■ **Request**: Go through the material and write it all out exactly, minus the pictures.
Start of Given information
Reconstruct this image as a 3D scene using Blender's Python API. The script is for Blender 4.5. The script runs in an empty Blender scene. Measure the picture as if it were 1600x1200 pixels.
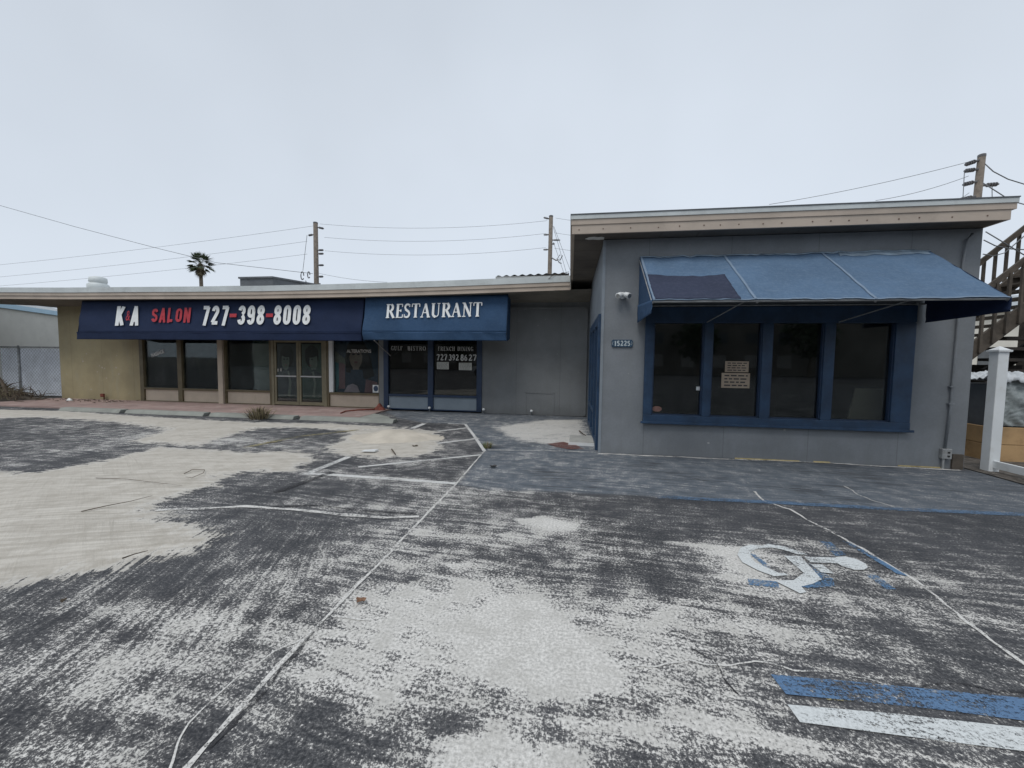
import bpy, bmesh, math, random
import numpy as np
from mathutils import Vector, Matrix, noise as mnoise
random.seed(7)
R = math.radians
scene = bpy.context.scene
C = scene.collection

# ------------------------------------------------------------------ camera
cam_d = bpy.data.cameras.new('camera')
cam_d.sensor_width = 36.0
cam_d.lens = 612 / 1600 * 36
cam_d.clip_start = 0.05
cam_d.clip_end = 2000
cam = bpy.data.objects.new('camera', cam_d)
C.objects.link(cam)
RM = ((0.9893, 0.0216, -0.1443), (0.1453, -0.0565, 0.9878), (0.0132, -0.9982, -0.0590))
rot = Matrix(((RM[0][0], -RM[0][1], -RM[0][2]), (RM[1][0], -RM[1][1], -RM[1][2]), (RM[2][0], -RM[2][1], -RM[2][2])))
cam.matrix_world = Matrix.Translation((0, 0, 1.5)) @ rot.to_4x4()
scene.camera = cam
# ------------------------------------------------------------------ world: overcast sky
SUN_EL, SUN_AZ = R(62), R(200)
world = bpy.data.worlds.new('World'); scene.world = world; world.use_nodes = True
wn = world.node_tree.nodes; wl = world.node_tree.links
wn.clear()
wo = wn.new('ShaderNodeOutputWorld'); bg = wn.new('ShaderNodeBackground')
sky = wn.new('ShaderNodeTexSky'); sky.sky_type = 'NISHITA'; sky.sun_disc = False
sky.sun_elevation = SUN_EL; sky.sun_rotation = SUN_AZ; sky.air_density = 1.0; sky.dust_density = 4.0
tc = wn.new('ShaderNodeTexCoord'); sep = wn.new('ShaderNodeSeparateXYZ')
wl.new(tc.outputs['Generated'], sep.inputs[0])
cr = wn.new('ShaderNodeValToRGB')
e = cr.color_ramp.elements
e[0].position = 0.0; e[0].color = (5.8, 6.35, 7.1, 1)
e[1].position = 1.0; e[1].color = (4.7, 5.2, 5.85, 1)
m_ = cr.color_ramp.elements.new(0.22); m_.color = (5.65, 6.2, 6.9, 1)
m_ = cr.color_ramp.elements.new(0.5); m_.color = (5.35, 5.85, 6.5, 1)
wl.new(sep.outputs['Z'], cr.inputs[0])
cn = wn.new('ShaderNodeTexNoise'); cn.inputs['Scale'].default_value = 1.3; cn.inputs['Detail'].default_value = 4
wl.new(tc.outputs['Generated'], cn.inputs['Vector'])
cmr = wn.new('ShaderNodeMapRange'); cmr.inputs['From Min'].default_value = .3; cmr.inputs['From Max'].default_value = .7; cmr.inputs['To Min'].default_value = 0.91; cmr.inputs['To Max'].default_value = 1.07
wl.new(cn.outputs['Fac'], cmr.inputs['Value'])
cl = wn.new('ShaderNodeMix'); cl.data_type = 'RGBA'; cl.blend_type = 'MULTIPLY'; cl.inputs[0].default_value = 1
wl.new(cr.outputs[0], cl.inputs[6]); wl.new(cmr.outputs[0], cl.inputs[7])
mx = wn.new('ShaderNodeMix'); mx.data_type = 'RGBA'; mx.inputs[0].default_value = 0.93
wl.new(sky.outputs[0], mx.inputs[6]); wl.new(cl.outputs[2], mx.inputs[7])
wl.new(mx.outputs[2], bg.inputs[0]); bg.inputs[1].default_value = 0.1
wl.new(bg.outputs[0], wo.inputs[0])
# ------------------------------------------------------------------ sun behind the cloud
sd = bpy.data.lights.new('sun', 'SUN'); sd.energy = 1.15; sd.angle = R(25); sd.color = (1, .97, .93)
sun = bpy.data.objects.new('sun', sd); C.objects.link(sun)
sdir = Vector((math.sin(SUN_AZ) * math.cos(SUN_EL), math.cos(SUN_AZ) * math.cos(SUN_EL), math.sin(SUN_EL)))
sun.rotation_euler = sdir.to_track_quat('Z', 'Y').to_euler(); sun.location = (0, 0, 30)
vs = scene.view_settings
vs.view_transform = 'Standard'; vs.look = 'None'; vs.gamma = 1; vs.use_curve_mapping = False
vs.exposure = 0.34

# ------------------------------------------------------------------ helpers
def obj(name, me, m=None, parent=None):
    o = bpy.data.objects.new(name, me); C.objects.link(o)
    if m is not None and me is not None and not me.materials:
        me.materials.append(m)
    if parent is not None:
        o.parent = parent
        o.matrix_parent_inverse = Matrix.Translation(parent.location).inverted() if parent.type == 'EMPTY' and parent.parent is None else Matrix.Identity(4)
    return o
def tag(o, label=None, cat=None, group=None, kind=None):
    if label: o['label'] = label
    if cat: o['category'] = cat
    if group: o['group'] = group
    if kind: o['kind'] = kind
    return o
def thing(name, loc, label, cat, group=None):
    o = bpy.data.objects.new(name, None); C.objects.link(o); o.location = loc
    o.empty_display_size = .2
    return tag(o, label, cat, group)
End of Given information
■ **Written response**:
Reconstruct this image as a 3D scene using Blender's Python API. The script is for Blender 4.5. The script runs in an empty Blender scene. Measure the picture as if it were 1600x1200 pixels.
import bpy, bmesh, math, random
import numpy as np
from mathutils import Vector, Matrix, noise as mnoise
random.seed(7)
R = math.radians
scene = bpy.context.scene
C = scene.collection

# ------------------------------------------------------------------ camera
cam_d = bpy.data.cameras.new('camera')
cam_d.sensor_width = 36.0
cam_d.lens = 612 / 1600 * 36
cam_d.clip_start = 0.05
cam_d.clip_end = 2000
cam = bpy.data.objects.new('camera', cam_d)
C.objects.link(cam)
RM = ((0.9893, 0.0216, -0.1443), (0.1453, -0.0565, 0.9878), (0.0132, -0.9982, -0.0590))
rot = Matrix(((RM[0][0], -RM[0][1], -RM[0][2]), (RM[1][0], -RM[1][1], -RM[1][2]), (RM[2][0], -RM[2][1], -RM[2][2])))
cam.matrix_world = Matrix.Translation((0, 0, 1.5)) @ rot.to_4x4()
scene.camera = cam
# ------------------------------------------------------------------ world: overcast sky
SUN_EL, SUN_AZ = R(62), R(200)
world = bpy.data.worlds.new('World'); scene.world = world; world.use_nodes = True
wn = world.node_tree.nodes; wl = world.node_tree.links
wn.clear()
wo = wn.new('ShaderNodeOutputWorld'); bg = wn.new('ShaderNodeBackground')
sky = wn.new('ShaderNodeTexSky'); sky.sky_type = 'NISHITA'; sky.sun_disc = False
sky.sun_elevation = SUN_EL; sky.sun_rotation = SUN_AZ; sky.air_density = 1.0; sky.dust_density = 4.0
tc = wn.new('ShaderNodeTexCoord'); sep = wn.new('ShaderNodeSeparateXYZ')
wl.new(tc.outputs['Generated'], sep.inputs[0])
cr = wn.new('ShaderNodeValToRGB')
e = cr.color_ramp.elements
e[0].position = 0.0; e[0].color = (5.8, 6.35, 7.1, 1)
e[1].position = 1.0; e[1].color = (4.7, 5.2, 5.85, 1)
m_ = cr.color_ramp.elements.new(0.22); m_.color = (5.65, 6.2, 6.9, 1)
m_ = cr.color_ramp.elements.new(0.5); m_.color = (5.35, 5.85, 6.5, 1)
wl.new(sep.outputs['Z'], cr.inputs[0])
cn = wn.new('ShaderNodeTexNoise'); cn.inputs['Scale'].default_value = 1.3; cn.inputs['Detail'].default_value = 4
wl.new(tc.outputs['Generated'], cn.inputs['Vector'])
cmr = wn.new('ShaderNodeMapRange'); cmr.inputs['From Min'].default_value = .3; cmr.inputs['From Max'].default_value = .7; cmr.inputs['To Min'].default_value = 0.91; cmr.inputs['To Max'].default_value = 1.07
wl.new(cn.outputs['Fac'], cmr.inputs['Value'])
cl = wn.new('ShaderNodeMix'); cl.data_type = 'RGBA'; cl.blend_type = 'MULTIPLY'; cl.inputs[0].default_value = 1
wl.new(cr.outputs[0], cl.inputs[6]); wl.new(cmr.outputs[0], cl.inputs[7])
mx = wn.new('ShaderNodeMix'); mx.data_type = 'RGBA'; mx.inputs[0].default_value = 0.93
wl.new(sky.outputs[0], mx.inputs[6]); wl.new(cl.outputs[2], mx.inputs[7])
wl.new(mx.outputs[2], bg.inputs[0]); bg.inputs[1].default_value = 0.1
wl.new(bg.outputs[0], wo.inputs[0])
# ------------------------------------------------------------------ sun behind the cloud
sd = bpy.data.lights.new('sun', 'SUN'); sd.energy = 1.15; sd.angle = R(25); sd.color = (1, .97, .93)
sun = bpy.data.objects.new('sun', sd); C.objects.link(sun)
sdir = Vector((math.sin(SUN_AZ) * math.cos(SUN_EL), math.cos(SUN_AZ) * math.cos(SUN_EL), math.sin(SUN_EL)))
sun.rotation_euler = sdir.to_track_quat('Z', 'Y').to_euler(); sun.location = (0, 0, 30)
vs = scene.view_settings
vs.view_transform = 'Standard'; vs.look = 'None'; vs.gamma = 1; vs.use_curve_mapping = False
vs.exposure = 0.34

# ------------------------------------------------------------------ helpers
def obj(name, me, m=None, parent=None):
    o = bpy.data.objects.new(name, me); C.objects.link(o)
    if m is not None and me is not None and not me.materials:
        me.materials.append(m)
    if parent is not None:
        o.parent = parent
        o.matrix_parent_inverse = Matrix.Translation(parent.location).inverted() if parent.type == 'EMPTY' and parent.parent is None else Matrix.Identity(4)
    return o
def tag(o, label=None, cat=None, group=None, kind=None):
    if label: o['label'] = label
    if cat: o['category'] = cat
    if group: o['group'] = group
    if kind: o['kind'] = kind
    return o
def thing(name, loc, label, cat, group=None):
    o = bpy.data.objects.new(name, None); C.objects.link(o); o.location = loc
    o.empty_display_size = .2
    return tag(o, label, cat, group)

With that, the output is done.